Work to complete: Each line from the start of the data below through the one containing "return CC + ray(x, y)" must be reproduced exactly.

Material provided:
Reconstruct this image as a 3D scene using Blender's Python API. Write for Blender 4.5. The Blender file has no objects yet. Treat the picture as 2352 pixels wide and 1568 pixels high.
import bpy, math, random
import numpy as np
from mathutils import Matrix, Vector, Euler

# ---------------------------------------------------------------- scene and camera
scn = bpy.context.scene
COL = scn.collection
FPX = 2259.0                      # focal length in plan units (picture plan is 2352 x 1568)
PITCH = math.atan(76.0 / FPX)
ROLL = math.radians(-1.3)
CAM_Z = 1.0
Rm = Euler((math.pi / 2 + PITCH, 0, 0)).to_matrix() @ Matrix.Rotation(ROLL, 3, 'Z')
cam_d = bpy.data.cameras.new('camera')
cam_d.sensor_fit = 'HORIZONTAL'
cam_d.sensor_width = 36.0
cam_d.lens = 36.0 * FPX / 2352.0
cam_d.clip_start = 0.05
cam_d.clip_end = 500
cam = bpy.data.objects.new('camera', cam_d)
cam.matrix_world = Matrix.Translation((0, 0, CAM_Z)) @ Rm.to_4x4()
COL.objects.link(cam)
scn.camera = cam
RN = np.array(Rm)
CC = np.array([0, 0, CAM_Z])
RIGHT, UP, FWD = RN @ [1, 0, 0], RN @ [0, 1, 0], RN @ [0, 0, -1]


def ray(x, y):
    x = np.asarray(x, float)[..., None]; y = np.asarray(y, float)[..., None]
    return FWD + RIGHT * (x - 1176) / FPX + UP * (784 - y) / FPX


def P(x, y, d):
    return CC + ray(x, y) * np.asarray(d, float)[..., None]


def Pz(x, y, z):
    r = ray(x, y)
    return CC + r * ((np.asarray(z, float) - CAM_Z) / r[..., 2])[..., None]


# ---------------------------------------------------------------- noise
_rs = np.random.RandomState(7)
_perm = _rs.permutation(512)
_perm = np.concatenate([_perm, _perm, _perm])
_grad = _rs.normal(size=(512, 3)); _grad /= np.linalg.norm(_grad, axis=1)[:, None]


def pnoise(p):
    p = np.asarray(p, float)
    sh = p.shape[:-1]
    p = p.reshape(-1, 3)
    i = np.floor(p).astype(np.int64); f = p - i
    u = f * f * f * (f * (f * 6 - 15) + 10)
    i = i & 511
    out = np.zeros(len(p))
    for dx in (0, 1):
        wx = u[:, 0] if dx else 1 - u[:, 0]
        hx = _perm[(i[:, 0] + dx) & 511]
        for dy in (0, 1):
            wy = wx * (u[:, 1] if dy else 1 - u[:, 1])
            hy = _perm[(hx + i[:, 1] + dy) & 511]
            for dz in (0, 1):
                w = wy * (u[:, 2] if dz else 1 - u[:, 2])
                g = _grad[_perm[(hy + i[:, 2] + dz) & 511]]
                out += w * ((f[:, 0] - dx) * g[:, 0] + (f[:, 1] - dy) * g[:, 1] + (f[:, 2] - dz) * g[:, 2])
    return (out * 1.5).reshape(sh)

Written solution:
Reconstruct this image as a 3D scene using Blender's Python API. Write for Blender 4.5. The Blender file has no objects yet. Treat the picture as 2352 pixels wide and 1568 pixels high.
import bpy, math, random
import numpy as np
from mathutils import Matrix, Vector, Euler

# ---------------------------------------------------------------- scene and camera
scn = bpy.context.scene
COL = scn.collection
FPX = 2259.0                      # focal length in plan units (picture plan is 2352 x 1568)
PITCH = math.atan(76.0 / FPX)
ROLL = math.radians(-1.3)
CAM_Z = 1.0
Rm = Euler((math.pi / 2 + PITCH, 0, 0)).to_matrix() @ Matrix.Rotation(ROLL, 3, 'Z')
cam_d = bpy.data.cameras.new('camera')
cam_d.sensor_fit = 'HORIZONTAL'
cam_d.sensor_width = 36.0
cam_d.lens = 36.0 * FPX / 2352.0
cam_d.clip_start = 0.05
cam_d.clip_end = 500
cam = bpy.data.objects.new('camera', cam_d)
cam.matrix_world = Matrix.Translation((0, 0, CAM_Z)) @ Rm.to_4x4()
COL.objects.link(cam)
scn.camera = cam
RN = np.array(Rm)
CC = np.array([0, 0, CAM_Z])
RIGHT, UP, FWD = RN @ [1, 0, 0], RN @ [0, 1, 0], RN @ [0, 0, -1]


def ray(x, y):
    x = np.asarray(x, float)[..., None]; y = np.asarray(y, float)[..., None]
    return FWD + RIGHT * (x - 1176) / FPX + UP * (784 - y) / FPX


def P(x, y, d):
    return CC + ray(x, y) * np.asarray(d, float)[..., None]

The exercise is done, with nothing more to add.